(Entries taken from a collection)
──────

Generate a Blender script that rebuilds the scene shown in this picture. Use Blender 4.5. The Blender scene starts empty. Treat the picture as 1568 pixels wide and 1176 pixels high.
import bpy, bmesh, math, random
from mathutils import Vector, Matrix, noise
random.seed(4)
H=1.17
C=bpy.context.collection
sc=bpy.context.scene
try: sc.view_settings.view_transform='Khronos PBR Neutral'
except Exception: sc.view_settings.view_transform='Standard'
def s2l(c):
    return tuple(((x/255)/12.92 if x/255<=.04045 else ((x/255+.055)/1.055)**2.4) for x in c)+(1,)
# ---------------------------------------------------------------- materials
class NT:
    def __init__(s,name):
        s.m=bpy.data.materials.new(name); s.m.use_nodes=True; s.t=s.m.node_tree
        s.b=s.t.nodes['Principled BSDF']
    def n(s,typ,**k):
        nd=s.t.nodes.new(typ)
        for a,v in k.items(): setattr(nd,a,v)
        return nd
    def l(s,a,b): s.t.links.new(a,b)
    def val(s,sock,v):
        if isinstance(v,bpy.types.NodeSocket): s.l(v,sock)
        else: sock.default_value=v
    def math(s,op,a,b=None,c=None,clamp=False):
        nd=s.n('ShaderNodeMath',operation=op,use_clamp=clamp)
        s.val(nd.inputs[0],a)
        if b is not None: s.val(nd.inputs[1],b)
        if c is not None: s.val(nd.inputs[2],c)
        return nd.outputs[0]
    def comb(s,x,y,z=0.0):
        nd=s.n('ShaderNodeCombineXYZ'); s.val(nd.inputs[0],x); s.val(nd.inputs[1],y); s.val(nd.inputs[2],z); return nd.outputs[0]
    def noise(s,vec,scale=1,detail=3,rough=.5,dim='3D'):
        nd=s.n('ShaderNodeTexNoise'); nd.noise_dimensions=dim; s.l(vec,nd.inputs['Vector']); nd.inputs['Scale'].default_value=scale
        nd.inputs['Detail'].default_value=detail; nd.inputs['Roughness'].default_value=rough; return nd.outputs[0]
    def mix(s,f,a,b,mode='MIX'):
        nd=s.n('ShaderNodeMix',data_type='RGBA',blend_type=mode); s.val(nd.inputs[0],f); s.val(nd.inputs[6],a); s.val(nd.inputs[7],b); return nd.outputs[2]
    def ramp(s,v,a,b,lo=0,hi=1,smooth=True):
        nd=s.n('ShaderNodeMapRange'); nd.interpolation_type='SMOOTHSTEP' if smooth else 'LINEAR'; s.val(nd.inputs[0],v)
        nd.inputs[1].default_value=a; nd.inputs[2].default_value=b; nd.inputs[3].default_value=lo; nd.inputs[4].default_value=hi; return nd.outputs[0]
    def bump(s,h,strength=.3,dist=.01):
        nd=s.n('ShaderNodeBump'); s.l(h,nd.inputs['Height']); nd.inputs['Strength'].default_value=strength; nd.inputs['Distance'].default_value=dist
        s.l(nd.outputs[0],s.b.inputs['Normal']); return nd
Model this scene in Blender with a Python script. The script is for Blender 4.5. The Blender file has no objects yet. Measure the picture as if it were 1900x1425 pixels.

──────

→ Exercise instructions
Each line containing "scene" counts once; state the total number of such lines and nothing else.

→ Answer in full
3